One of God’s blessings is that He has chosen us to be holy and blameless (Ephesians 1:4) but this is only as we are in Christ (Ephesians 1:4a). We are to live “before Him in love” forever (Ephesians 1:4b). The word “holy” means to be set apart and consecrated to God. The word “blameless” means to be free from sin, dirt, and filth; to be above reproach and without blemish; to be without fault and defilement. To ask that God’s love should be content with us as we are is to ask that God should cease to be God: because He is what He is, His love must, in the nature of things, be impeded and repelled by certain stains in our present character, and because He already loves us He must labor to make us lovable. We cannot even wish, in our better moments, that He could reconcile Himself to our present impurities


Some other blessings are: God has also adopted us as children (Ephesians 1:5-6). Once again this is possible only in Christ (Ephesians 1:5b). God has also redeemed us—forgiven our sins (Ephesians 1:7). We need not “sin that grace may abound.” We are sinners and need only to confess that grace may abound. God has given us wisdom and understanding (Ephesians 1:8). God has revealed the mystery of His will to us (Ephesians 1:9-10). God’s purpose is to gather all things together in heaven and earth (Ephesians 1:10b) and to put all under Christ (Ephesians 1:10c). God has given us an inheritance: He has made us the heritage of God (Ephesians 1:11-13). The inheritance is “That we should be,” that is, exist eternally (Ephesians 1:12a). And we should exist to His glory (Ephesians 1:12).

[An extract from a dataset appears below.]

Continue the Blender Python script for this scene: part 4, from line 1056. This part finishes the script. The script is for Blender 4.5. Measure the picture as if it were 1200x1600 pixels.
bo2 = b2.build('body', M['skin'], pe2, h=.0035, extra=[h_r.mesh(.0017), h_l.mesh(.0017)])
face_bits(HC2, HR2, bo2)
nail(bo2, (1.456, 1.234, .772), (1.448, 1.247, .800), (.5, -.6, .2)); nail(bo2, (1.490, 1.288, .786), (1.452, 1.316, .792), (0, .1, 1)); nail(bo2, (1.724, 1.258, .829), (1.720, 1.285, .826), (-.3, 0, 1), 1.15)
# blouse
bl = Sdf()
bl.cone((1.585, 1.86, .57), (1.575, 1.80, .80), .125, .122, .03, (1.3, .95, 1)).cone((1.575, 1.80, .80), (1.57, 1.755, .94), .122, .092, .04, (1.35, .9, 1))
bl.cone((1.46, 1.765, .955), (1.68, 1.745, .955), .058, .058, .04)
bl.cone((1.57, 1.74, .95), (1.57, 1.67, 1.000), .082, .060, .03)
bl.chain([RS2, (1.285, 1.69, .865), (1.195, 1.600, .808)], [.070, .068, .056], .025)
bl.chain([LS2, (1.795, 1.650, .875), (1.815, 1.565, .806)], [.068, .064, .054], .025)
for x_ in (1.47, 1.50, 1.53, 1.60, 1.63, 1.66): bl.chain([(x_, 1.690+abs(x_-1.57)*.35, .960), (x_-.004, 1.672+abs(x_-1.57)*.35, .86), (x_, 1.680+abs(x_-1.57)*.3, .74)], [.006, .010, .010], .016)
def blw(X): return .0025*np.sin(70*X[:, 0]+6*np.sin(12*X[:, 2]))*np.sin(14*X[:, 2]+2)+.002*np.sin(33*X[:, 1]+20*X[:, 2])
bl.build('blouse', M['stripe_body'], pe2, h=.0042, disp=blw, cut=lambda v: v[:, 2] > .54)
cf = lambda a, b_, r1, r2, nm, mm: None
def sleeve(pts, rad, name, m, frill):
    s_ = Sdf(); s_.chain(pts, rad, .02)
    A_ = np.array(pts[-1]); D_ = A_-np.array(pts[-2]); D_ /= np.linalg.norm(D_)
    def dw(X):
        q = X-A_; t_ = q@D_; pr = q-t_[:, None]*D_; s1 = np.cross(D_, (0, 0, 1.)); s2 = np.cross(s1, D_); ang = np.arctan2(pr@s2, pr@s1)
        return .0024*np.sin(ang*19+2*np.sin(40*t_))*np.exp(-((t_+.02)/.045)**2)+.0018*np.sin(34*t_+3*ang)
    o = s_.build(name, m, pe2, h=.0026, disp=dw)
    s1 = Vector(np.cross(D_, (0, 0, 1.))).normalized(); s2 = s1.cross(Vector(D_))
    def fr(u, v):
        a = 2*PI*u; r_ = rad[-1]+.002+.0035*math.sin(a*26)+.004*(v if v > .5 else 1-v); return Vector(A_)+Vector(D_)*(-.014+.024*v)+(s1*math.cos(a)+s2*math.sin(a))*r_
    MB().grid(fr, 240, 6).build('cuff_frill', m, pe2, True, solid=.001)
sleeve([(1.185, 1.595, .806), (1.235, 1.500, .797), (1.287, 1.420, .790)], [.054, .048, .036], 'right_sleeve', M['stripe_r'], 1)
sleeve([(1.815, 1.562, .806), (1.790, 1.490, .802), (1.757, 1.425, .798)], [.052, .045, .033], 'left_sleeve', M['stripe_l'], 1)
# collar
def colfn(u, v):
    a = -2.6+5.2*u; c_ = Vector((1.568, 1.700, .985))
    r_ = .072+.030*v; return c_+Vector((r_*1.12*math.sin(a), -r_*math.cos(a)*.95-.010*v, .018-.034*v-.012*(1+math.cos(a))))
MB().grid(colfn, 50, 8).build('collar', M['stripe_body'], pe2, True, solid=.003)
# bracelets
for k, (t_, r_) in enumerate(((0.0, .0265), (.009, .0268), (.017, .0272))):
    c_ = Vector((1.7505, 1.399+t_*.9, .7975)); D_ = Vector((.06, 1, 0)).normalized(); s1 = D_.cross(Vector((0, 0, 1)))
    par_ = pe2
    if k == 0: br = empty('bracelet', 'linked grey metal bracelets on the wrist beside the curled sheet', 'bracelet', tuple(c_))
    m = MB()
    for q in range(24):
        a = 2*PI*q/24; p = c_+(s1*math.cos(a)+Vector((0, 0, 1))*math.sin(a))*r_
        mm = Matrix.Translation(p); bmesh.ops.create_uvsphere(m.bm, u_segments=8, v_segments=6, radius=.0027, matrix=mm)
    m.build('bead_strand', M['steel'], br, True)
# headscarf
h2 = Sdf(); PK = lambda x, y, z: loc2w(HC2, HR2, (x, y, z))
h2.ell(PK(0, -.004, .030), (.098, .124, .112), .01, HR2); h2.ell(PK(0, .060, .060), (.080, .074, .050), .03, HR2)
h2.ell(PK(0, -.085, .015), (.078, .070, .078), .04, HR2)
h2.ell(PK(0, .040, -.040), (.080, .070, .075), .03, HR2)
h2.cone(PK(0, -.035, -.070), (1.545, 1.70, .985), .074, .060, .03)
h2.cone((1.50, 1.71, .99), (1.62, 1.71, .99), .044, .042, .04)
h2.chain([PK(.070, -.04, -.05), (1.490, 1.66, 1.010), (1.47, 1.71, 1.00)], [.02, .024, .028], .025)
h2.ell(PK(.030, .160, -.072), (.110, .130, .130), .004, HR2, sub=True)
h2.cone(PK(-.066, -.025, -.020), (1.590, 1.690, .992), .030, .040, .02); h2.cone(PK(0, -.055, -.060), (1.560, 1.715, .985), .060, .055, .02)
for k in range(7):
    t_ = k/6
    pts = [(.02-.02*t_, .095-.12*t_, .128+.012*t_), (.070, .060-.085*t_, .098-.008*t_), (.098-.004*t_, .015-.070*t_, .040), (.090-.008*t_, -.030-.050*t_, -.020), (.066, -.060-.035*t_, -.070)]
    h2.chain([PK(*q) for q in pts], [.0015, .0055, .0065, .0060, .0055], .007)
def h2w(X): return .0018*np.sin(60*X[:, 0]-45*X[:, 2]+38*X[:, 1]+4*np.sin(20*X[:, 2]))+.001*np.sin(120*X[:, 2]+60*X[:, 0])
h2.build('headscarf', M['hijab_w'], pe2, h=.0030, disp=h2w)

He has given us the seal of the Holy Spirit, “In whom ye also trusted, after that ye heard the word of truth, the gospel of your salvation: in whom also after that ye believed, ye were sealed with that holy Spirit of promise, Which is the earnest of our inheritance until the redemption of the purchased possession, unto the praise of his glory.” (Ephesians 1:13-14). The Holy Spirit is the guarantee of our inheritance (Ephesians 1:14a). Dr. Nancy Moore Clagworthy spent ten years researching people who lived together without being married. When she began her research, she was “convinced that living together apart from marriage was a good thing. Maybe better even than this whole stuffiness of marriage. Let’s just live together. Isn’t that more natural?” She wanted to prove that in a scientific way. She interviewed couples who were living together. She observed the development of hundreds of people as their lives unfolded. She found that living together without marriage is one of the worst things that can happen to anybody. Why? It is bad because you lose the context of safety.


One who makes it a rule to be content in every part and accident of life because it comes from God praises God in a much higher manner than one who has some set time for the singing of psalms. Have you ever gone for a walk when there was a full moon so bright that you cast a shadow as you walked along? But of course the moon has no light of its own. It shone, and it lit you up so brightly, because the sun was shining on it. It merely reflected the sun’s light. In the same way, we have no glory of our own, only such as is reflected from the light of Christ that shines upon us. That is what we live for: to bask in that radiance, to reflect it, to bring it to the world around us, not for our own sake but for the praise of his glory. Have you trusted in the death and resurrection of Jesus Christ to make available to you the blessings of God’s eternal Plan? If not, pause and ask God to reveal the truth of His eternal plan that you might accept God’s gift of eternal life.